Małgorzata Socha w połowie stycznia po raz drugi została mamą. Ponieważ aktorka bardzo dba o swoją prywatność, podczas ciąży ani razu nie skomentowała nowiny o powiększającej się rodzinie. Informację o przyjściu na świat Basi również zdradziła nie ona sama, a jej przyjaciel, Łukasz Jemioł, przy okazji ujawniając także imię dziewczynki.
Od tego czasu wiele osób zastanawiało się, czy gwiazda ma mu to za złe, choć sam zainteresowany już kilka dni później zapewniał, że nie.
To było tak, że byłem pełen wspaniałych emocji. No zdradziłem gdzieś tam tę tajemnicę... Kochamy się tak, jak się kochaliśmy. Natomiast to jest tak w show-biznesie, że nie ma co czasem mówić zbyt wiele, bo lepiej czasem te emocje, które buzują, a my się naprawdę bardzo przyjaźnimy, zatrzymać dla siebie, bo dzięki temu portale wszystkie ten temat chwyciły. Niezmiernie się cieszę, że Gosi rodzina się rozrasta. Gratulacje dla taty - mówił w rozmowie z Jastrzabpost.com.
Teraz głos w tej sprawie zabrała Małgorzata Socha, która bez zawahania potwierdziła jego wersję, dyskretnie ironizując, że Jemioł uwielbia rozmawiać na wszelkie tematy, również z mediami.
Wujek Łukasz jest niezastąpionym źródłem informacji. Zawsze mogę na niego liczyć. Znamy się i przyjaźnimy od lat, uwielbiam jego projekty, więc nie mogłam się na niego złościć - powiedziała w rozmowie z "Party".
Socha, która kilka dni temu wróciła na salony, prezentując pociążowe kształty, wyznała szczerze, że powrót do formy sprzed miesięcy nie jest dla niej w tej chwili najważniejszy.

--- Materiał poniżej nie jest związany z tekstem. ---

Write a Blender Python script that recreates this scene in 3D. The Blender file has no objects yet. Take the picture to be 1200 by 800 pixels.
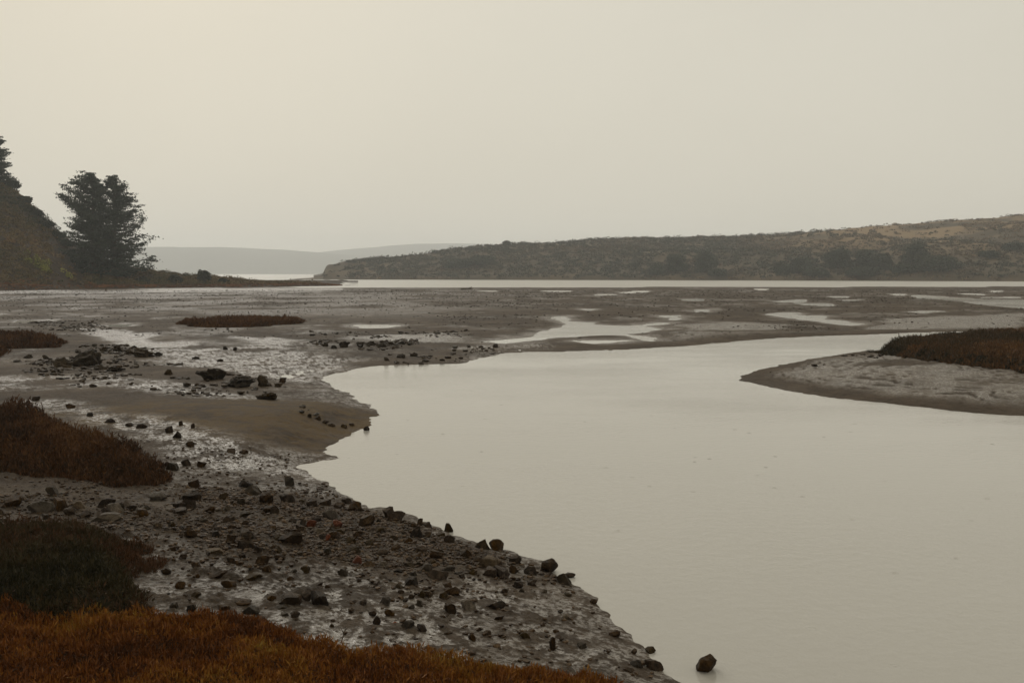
import bpy, math, random
import numpy as np
from mathutils import Vector, Matrix

# ------------------------------------------------------------------ camera
SC = bpy.context.scene
COL = SC.collection
F = 1167.0; HC = 3.2; PITCH = math.atan(80.0/F)
cam_d = bpy.data.cameras.new('camera'); cam = bpy.data.objects.new('camera', cam_d); COL.objects.link(cam)
cam_d.sensor_width = 36; cam_d.lens = 36*F/1200
cam.location = (0, 0, HC); cam.rotation_euler = (math.pi/2-PITCH, 0, 0)
cam_d.clip_start = 0.1; cam_d.clip_end = 20000
SC.camera = cam

# ------------------------------------------------------------------ sky, sun, exposure
SUN_EL, SUN_AZ = 31, 338      # degrees; azimuth clockwise from +Y
wd = bpy.data.worlds.new('World'); SC.world = wd; wd.use_nodes = True
nt = wd.node_tree; nt.nodes.clear()
def N(t, typ, **kw):
    n = t.nodes.new(typ)
    for k, v in kw.items(): setattr(n, k, v)
    return n
wo = N(nt, 'ShaderNodeOutputWorld'); bg = N(nt, 'ShaderNodeBackground'); bg.inputs[1].default_value = 0.1
sky = N(nt, 'ShaderNodeTexSky', sky_type='NISHITA'); sky.sun_disc = False
sky.sun_elevation = math.radians(SUN_EL); sky.sun_rotation = math.radians(SUN_AZ)
sky.air_density = 1.5; sky.dust_density = 6; sky.ozone_density = 1
tc = N(nt, 'ShaderNodeTexCoord'); mp = N(nt, 'ShaderNodeMapping'); mp.inputs['Scale'].default_value = (1.0, 1.0, 2.2)
nz = N(nt, 'ShaderNodeTexNoise'); nz.inputs['Scale'].default_value = 1.3; nz.inputs['Detail'].default_value = 4
nz.inputs['Roughness'].default_value = 0.45
cr = N(nt, 'ShaderNodeValToRGB')
cr.color_ramp.elements[0].position = 0.30; cr.color_ramp.elements[0].color = (6.3, 5.95, 4.98, 1)
cr.color_ramp.elements[1].position = 0.70; cr.color_ramp.elements[1].color = (7.05, 6.68, 5.66, 1)
mx = N(nt, 'ShaderNodeMix', data_type='RGBA'); mx.inputs[0].default_value = 0.965
nt.links.new(tc.outputs['Generated'], mp.inputs[0]); nt.links.new(mp.outputs[0], nz.inputs['Vector'])
nt.links.new(nz.outputs[0], cr.inputs[0]); nt.links.new(sky.outputs[0], mx.inputs[6]); nt.links.new(cr.outputs[0], mx.inputs[7])
nt.links.new(mx.outputs[2], bg.inputs[0]); nt.links.new(bg.outputs[0], wo.inputs[0])
sun_d = bpy.data.lights.new('sun', 'SUN'); sun = bpy.data.objects.new('sun', sun_d); COL.objects.link(sun)
sun_d.energy = 0.75; sun_d.angle = math.radians(25); sun_d.color = (1, 0.97, 0.91)
_a, _e = math.radians(SUN_AZ), math.radians(SUN_EL)
sdir = Vector((math.sin(_a)*math.cos(_e), math.cos(_a)*math.cos(_e), math.sin(_e)))
sun.rotation_euler = sdir.to_track_quat('Z', 'Y').to_euler()
SC.view_settings.view_transform = 'Standard'; SC.view_settings.look = 'None'
SC.view_settings.exposure = 0.0; SC.view_settings.gamma = 1.0
SC.render.engine = 'CYCLES'
SC.cycles.volume_bounces = 4
SC.cycles.max_bounces = 6

random.seed(4); rng = np.random.default_rng(11)

# ------------------------------------------------------------------ helpers
def _hash(ix, iy, iz, seed):
    h = (ix*374761393 + iy*668265263 + iz*2147483647 + seed*1274126177) & 0xffffffff
    h = ((h ^ (h >> 13))*1274126177) & 0xffffffff
    h = (h ^ (h >> 16)) & 0xffffffff
    return h.astype(np.float64)/4294967295.0
def vnoise(x, y, seed=0, z=None):
    x = np.asarray(x, float); y = np.asarray(y, float)
    ix = np.floor(x).astype(np.int64); iy = np.floor(y).astype(np.int64)
    fx = x-ix; fy = y-iy
    fx = fx*fx*fx*(fx*(fx*6-15)+10); fy = fy*fy*fy*(fy*(fy*6-15)+10)
    z0 = np.zeros_like(ix)
    a = _hash(ix, iy, z0, seed); b = _hash(ix+1, iy, z0, seed); c = _hash(ix, iy+1, z0, seed); d = _hash(ix+1, iy+1, z0, seed)
    return (a*(1-fx)+b*fx)*(1-fy)+(c*(1-fx)+d*fx)*fy
def fbm(x, y, scale, seed=0, oct=4, gain=0.5):      # about -1..1
    s = 0; a = 1.0; t = 0; f = 1.0/scale
    for i in range(oct):
        ca, sa = math.cos(i*1.1+.4), math.sin(i*1.1+.4)
        s = s + a*(vnoise((x*ca-y*sa)*f+i*17.3, (x*sa+y*ca)*f-i*9.1, seed+i*7)*2-1); t += a; a *= gain; f *= 2.03
    return s/t*1.4
def sstep(a, b, x):
    t = np.clip((x-a)/(b-a), 0, 1); return t*t*(3-2*t)
def ray(px, py):
    u = (px-600)/F; v = (400-py)/F
    return np.array([u, math.cos(PITCH)+v*math.sin(PITCH), -math.sin(PITCH)+v*math.cos(PITCH)])
def onz(px, py, z=0.0):
    d = ray(px, py); t = (z-HC)/d[2]
    return (d[0]*t, d[1]*t)
def poly(pts, z=0.0): return np.array([onz(a, b, z) for a, b in pts])
def sdist(x, y, P, far=1e9):
    """signed distance to polygon, positive outside"""
    shp = x.shape; x = x.ravel(); y = y.ravel()
    d2 = np.full(x.shape, 1e18); ins = np.zeros(x.shape, bool)
    n = len(P)
    for i in range(n):
        ax, ay = P[i]; bx, by = P[(i+1) % n]
        ex, ey = bx-ax, by-ay; L = ex*ex+ey*ey+1e-12
        t = np.clip(((x-ax)*ex+(y-ay)*ey)/L, 0, 1)
        dx = x-(ax+t*ex); dy = y-(ay+t*ey)
        d2 = np.minimum(d2, dx*dx+dy*dy)
        c = ((ay > y) != (by > y))
        with np.errstate(divide='ignore', invalid='ignore'):
            c &= x < (bx-ax)*(y-ay)/(by-ay+1e-15)+ax
        ins ^= c
    d = np.sqrt(d2); d[ins] *= -1
    return d.reshape(shp)
def sdist_l(x, y, P, reach):
    """same, computed only near the polygon; 'reach' elsewhere"""
    out = np.full(x.shape, float(reach))
    m = (x > P[:, 0].min()-reach) & (x < P[:, 0].max()+reach) & (y > P[:, 1].min()-reach) & (y < P[:, 1].max()+reach)
    if m.any(): out[m] = np.minimum(sdist(x[m], y[m], P), reach)
    return out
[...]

Mam jeszcze kilka nadprogramowych kilogramów, ale one nie spędzają mi snu z powiek. Mam teraz inne priorytety. Nowy człowiek w rodzinie to nowe obowiązki, emocje i wyzwania. To wyjątkowy czas nie tylko dla mnie, ale i dla wszystkich domowników - dodała.
A już w marcu aktorka wraca na plan serialu "Przyjaciółki"! Podobno producenci zadbali o to, by obowiązki nie kolidowały z opieką nad niemowlakiem.